Given records:
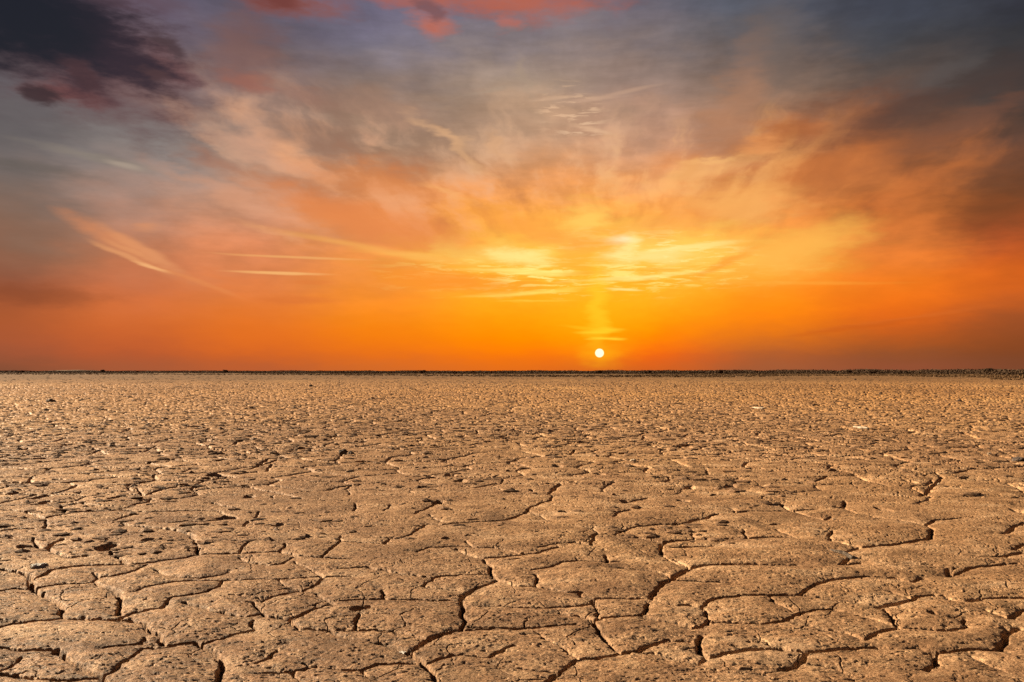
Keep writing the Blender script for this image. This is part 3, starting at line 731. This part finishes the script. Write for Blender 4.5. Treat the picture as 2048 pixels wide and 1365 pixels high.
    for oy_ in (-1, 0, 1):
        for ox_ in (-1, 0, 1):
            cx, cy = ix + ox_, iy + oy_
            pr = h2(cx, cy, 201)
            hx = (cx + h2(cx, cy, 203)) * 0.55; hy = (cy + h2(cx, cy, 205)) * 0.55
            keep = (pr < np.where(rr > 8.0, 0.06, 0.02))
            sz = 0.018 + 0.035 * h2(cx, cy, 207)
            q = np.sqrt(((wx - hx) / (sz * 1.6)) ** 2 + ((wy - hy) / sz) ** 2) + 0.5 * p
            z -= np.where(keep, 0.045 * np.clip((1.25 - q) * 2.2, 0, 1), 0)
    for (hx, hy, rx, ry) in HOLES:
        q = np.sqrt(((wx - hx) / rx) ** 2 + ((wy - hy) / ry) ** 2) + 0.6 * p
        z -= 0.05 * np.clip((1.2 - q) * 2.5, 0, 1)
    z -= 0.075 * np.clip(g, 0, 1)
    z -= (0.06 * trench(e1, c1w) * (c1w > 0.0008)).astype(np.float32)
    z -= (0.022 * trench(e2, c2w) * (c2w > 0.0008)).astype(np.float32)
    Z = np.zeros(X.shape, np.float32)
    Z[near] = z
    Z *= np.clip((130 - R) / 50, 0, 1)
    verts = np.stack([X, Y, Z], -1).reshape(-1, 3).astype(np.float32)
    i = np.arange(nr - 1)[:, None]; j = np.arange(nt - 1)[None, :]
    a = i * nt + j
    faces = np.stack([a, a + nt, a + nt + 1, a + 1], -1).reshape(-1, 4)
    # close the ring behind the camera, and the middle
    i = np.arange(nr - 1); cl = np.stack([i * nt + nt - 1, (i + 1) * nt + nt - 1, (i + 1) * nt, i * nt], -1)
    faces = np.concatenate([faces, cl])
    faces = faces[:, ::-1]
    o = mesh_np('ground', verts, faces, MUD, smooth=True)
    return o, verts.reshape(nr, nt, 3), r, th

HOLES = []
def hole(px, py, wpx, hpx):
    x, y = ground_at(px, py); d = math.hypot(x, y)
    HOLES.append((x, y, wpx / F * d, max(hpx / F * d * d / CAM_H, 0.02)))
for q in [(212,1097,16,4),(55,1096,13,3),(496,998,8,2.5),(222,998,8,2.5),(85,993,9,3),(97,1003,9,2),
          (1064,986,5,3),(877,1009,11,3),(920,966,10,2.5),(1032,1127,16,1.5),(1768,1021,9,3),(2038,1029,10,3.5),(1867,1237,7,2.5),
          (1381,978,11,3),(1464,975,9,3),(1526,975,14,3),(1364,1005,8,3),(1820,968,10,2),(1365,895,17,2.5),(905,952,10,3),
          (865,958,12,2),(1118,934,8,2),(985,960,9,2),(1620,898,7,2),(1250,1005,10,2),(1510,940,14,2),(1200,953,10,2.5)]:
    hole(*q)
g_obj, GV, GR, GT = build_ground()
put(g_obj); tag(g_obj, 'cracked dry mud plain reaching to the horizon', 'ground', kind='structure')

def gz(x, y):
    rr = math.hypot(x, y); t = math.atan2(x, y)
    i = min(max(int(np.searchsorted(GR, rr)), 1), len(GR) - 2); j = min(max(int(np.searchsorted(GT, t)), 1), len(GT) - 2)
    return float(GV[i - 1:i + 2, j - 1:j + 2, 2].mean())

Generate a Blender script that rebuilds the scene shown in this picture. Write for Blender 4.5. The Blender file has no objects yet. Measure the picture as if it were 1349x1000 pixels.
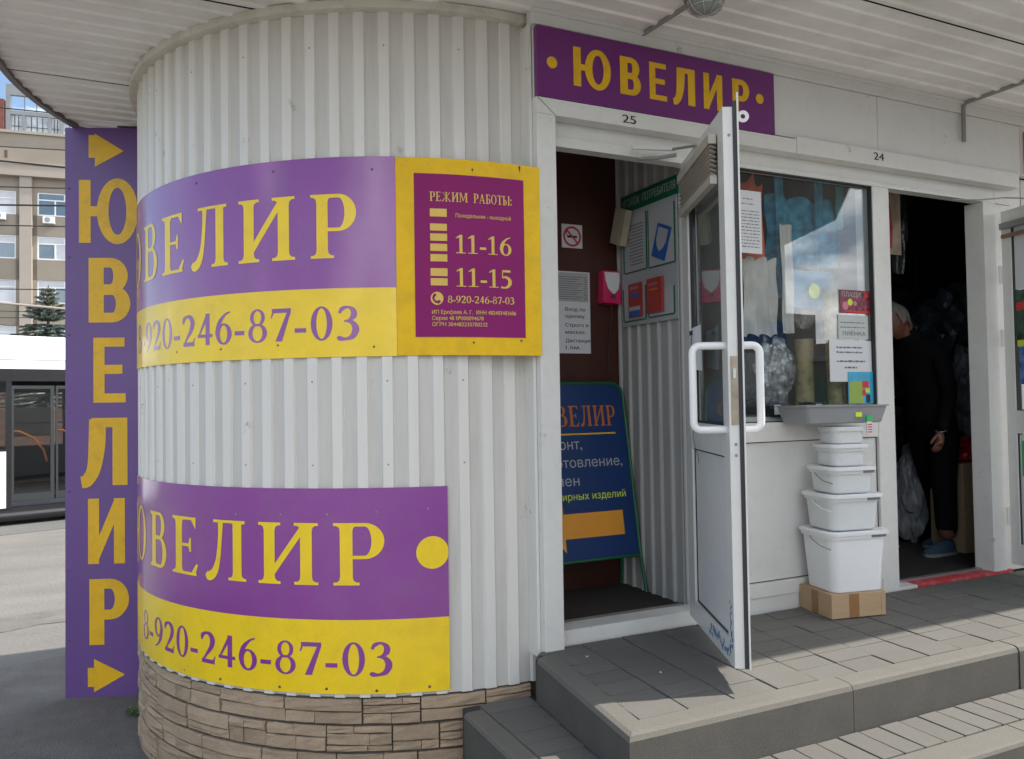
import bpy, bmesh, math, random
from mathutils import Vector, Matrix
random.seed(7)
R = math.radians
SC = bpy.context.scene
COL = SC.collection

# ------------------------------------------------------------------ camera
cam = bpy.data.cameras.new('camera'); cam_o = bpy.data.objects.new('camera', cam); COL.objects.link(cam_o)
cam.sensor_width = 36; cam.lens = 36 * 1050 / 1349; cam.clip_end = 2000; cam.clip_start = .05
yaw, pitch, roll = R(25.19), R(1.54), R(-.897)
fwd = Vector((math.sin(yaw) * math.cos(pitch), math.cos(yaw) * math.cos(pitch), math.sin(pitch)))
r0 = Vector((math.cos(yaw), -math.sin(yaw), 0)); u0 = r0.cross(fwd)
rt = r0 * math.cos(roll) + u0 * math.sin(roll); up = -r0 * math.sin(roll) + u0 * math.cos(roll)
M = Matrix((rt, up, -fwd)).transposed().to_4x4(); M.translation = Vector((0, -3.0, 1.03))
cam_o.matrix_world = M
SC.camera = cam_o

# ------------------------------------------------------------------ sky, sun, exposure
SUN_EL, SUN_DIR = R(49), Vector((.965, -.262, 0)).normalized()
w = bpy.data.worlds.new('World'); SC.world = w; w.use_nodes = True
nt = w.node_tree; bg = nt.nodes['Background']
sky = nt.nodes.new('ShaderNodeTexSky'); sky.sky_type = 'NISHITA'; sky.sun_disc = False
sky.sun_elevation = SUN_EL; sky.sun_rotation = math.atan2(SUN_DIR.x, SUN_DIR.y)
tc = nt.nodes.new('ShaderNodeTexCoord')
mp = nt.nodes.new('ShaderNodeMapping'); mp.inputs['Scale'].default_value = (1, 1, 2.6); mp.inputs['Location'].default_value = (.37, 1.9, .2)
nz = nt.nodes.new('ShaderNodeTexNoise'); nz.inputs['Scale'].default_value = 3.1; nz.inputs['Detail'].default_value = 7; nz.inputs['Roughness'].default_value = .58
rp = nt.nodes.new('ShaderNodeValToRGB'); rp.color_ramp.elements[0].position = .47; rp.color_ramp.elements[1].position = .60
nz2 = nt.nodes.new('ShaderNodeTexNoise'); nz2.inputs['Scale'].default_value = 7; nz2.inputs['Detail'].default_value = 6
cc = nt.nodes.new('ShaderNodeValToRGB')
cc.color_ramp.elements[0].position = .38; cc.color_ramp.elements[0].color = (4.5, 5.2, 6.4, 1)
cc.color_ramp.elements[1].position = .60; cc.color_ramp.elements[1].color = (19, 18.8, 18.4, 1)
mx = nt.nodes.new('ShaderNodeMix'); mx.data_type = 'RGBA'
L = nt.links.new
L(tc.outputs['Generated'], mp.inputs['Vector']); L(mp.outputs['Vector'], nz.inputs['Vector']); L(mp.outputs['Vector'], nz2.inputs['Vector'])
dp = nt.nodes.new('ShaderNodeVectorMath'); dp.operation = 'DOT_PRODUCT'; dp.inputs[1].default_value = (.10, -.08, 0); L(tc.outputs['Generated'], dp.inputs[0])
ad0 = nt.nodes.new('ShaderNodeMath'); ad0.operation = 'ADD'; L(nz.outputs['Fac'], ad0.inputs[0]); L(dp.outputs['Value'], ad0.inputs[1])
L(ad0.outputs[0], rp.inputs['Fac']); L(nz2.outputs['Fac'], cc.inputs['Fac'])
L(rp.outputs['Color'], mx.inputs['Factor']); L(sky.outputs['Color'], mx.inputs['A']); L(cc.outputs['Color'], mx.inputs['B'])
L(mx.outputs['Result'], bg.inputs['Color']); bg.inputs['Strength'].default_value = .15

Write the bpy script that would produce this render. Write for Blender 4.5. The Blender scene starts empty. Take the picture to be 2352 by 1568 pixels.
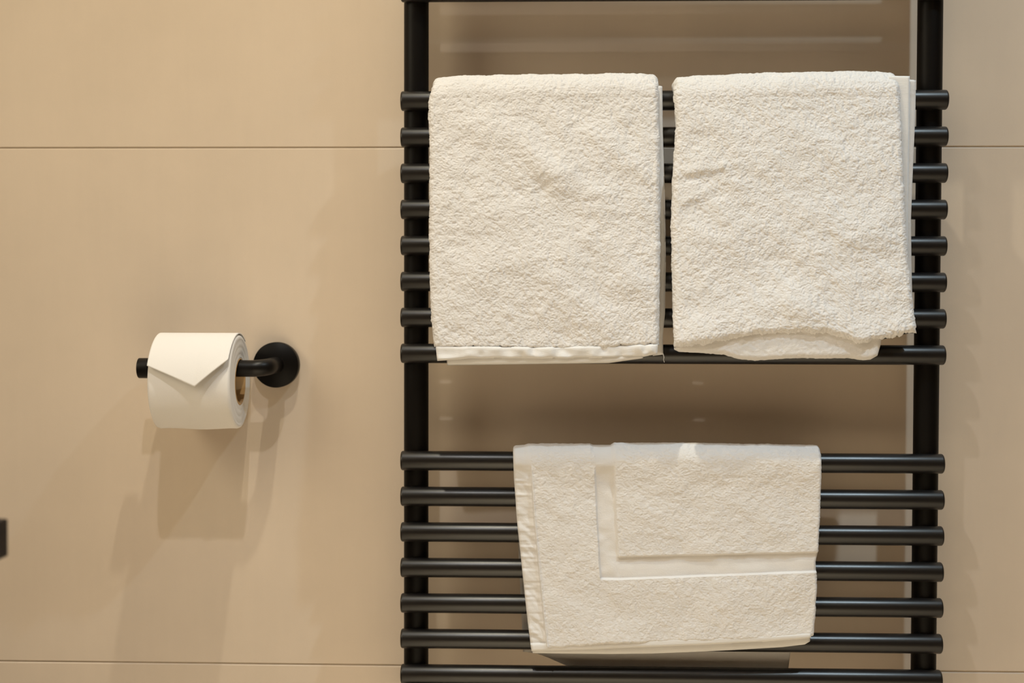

Exercise task: Copy out only the lines from the one containing "Generate a Blender" through the one containing "SC.camera = cam_o", exactly, with both ends. Any picture is left out.

Solution below:
Generate a Blender script that rebuilds the scene shown in this picture. Write for Blender 4.5. The Blender file has no objects yet. Measure the picture as if it were 1349x1000 pixels.
import bpy, bmesh, math, random
from mathutils import Vector, Matrix
random.seed(7)
R = math.radians
SC = bpy.context.scene
COL = SC.collection

# ------------------------------------------------------------------ camera
cam = bpy.data.cameras.new('camera'); cam_o = bpy.data.objects.new('camera', cam); COL.objects.link(cam_o)
cam.sensor_width = 36; cam.lens = 36 * 1050 / 1349; cam.clip_end = 2000; cam.clip_start = .05
yaw, pitch, roll = R(25.19), R(1.54), R(-.897)
fwd = Vector((math.sin(yaw) * math.cos(pitch), math.cos(yaw) * math.cos(pitch), math.sin(pitch)))
r0 = Vector((math.cos(yaw), -math.sin(yaw), 0)); u0 = r0.cross(fwd)
rt = r0 * math.cos(roll) + u0 * math.sin(roll); up = -r0 * math.sin(roll) + u0 * math.cos(roll)
M = Matrix((rt, up, -fwd)).transposed().to_4x4(); M.translation = Vector((0, -3.0, 1.03))
cam_o.matrix_world = M
SC.camera = cam_o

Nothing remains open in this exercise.